David Hume’s Emotivism and Kant’s Transcendental Idealism
1. David Hume: Emotivism and Morality
Emotivism and the Ethics of Hume
Hume emphasizes the role of emotions and feelings in human behavior. Against those who consider reason responsible for our decisions and actions, Hume argues that any action is upheld by emotion and feelings. While it is true, Hume says, that we reflect before making decisions, these arguments are motivated by emotions. Actions are motivated by the pleasure or pain they cause us because, according to him, we seek pleasure and reject what causes us pain.
This feeling of pleasure is not to be understood in a selfish sense, even when we are not looking for a particular benefit. When pleasure and happiness affect the maximum number of people, it gives us as much pleasure as our own benefit. Hume’s ethics is a utilitarian ethics, as it provides pleasure and is most useful.
2. Kantian Program: Theoretical Reason
Kant believes that rationality is not limited to the field of knowledge but is also present in the area of action. Reason, on the one hand, is the instrument that we use to know, and on the other, it is the faculty that guides our action. He distinguishes between two types of reason:
- Theoretical reason: Refers to the field of knowledge.
- Practical reason: Refers to the area of ethics.
Kant, having a rationalist background, acknowledged that rationalists maintained that reason could achieve universal knowledge, while empiricists argued that reason operates only within experience. Kant was dissatisfied with both. He asked:
- How is knowledge possible?
- Is the objectivity of knowledge possible?
- What are the limits of knowledge?
He sought a solution in a conception of knowledge that synthesized the two currents (empiricism and rationalism).
Background Knowledge
Kant analyzes the capabilities of human reason to obtain objective knowledge and also wants to know if metaphysics can achieve these requirements of objectivity. This is discussed as Kant’s Copernican Revolution or the Copernican turn. Copernicus, seeing the difficulties in explaining planetary movements in a universe where everything revolved around the Earth, reversed the perspective, with human beings and the Earth orbiting the Sun. This provided a simpler explanation.
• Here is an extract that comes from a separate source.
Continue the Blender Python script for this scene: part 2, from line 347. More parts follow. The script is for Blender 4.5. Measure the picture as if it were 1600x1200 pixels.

Kant did the same to justify the universal value and necessity of science, making the object adapt to the peculiarities of the subject. Knowledge can be universal and necessary because it results from the imposition of the subject on the object. This philosophy is known as Transcendental Idealism. Idealism posits mental structures because only the subject (space/time) allows for transcendental knowledge, and mental structures are universal because they have an a priori character (relations of ideas).
Synthetic A Priori Judgments as the Basis of Science
- Analytic judgments: Do not extend knowledge. They tell us nothing we do not already know. Ex: Singles are not married.
- Synthetic judgments: Expand our knowledge. Provide new information. Ex: Singles play a sport.
- A priori judgments: Truth does not depend on experience; therefore, they have universal validity.
- A posteriori judgments: Truth depends on experience; we have to verify them.
Kant introduces a third kind of judgment: synthetic a priori judgments, and argues that they make science possible. He wants to broaden knowledge and, because it is a priori, it must be universal and necessary.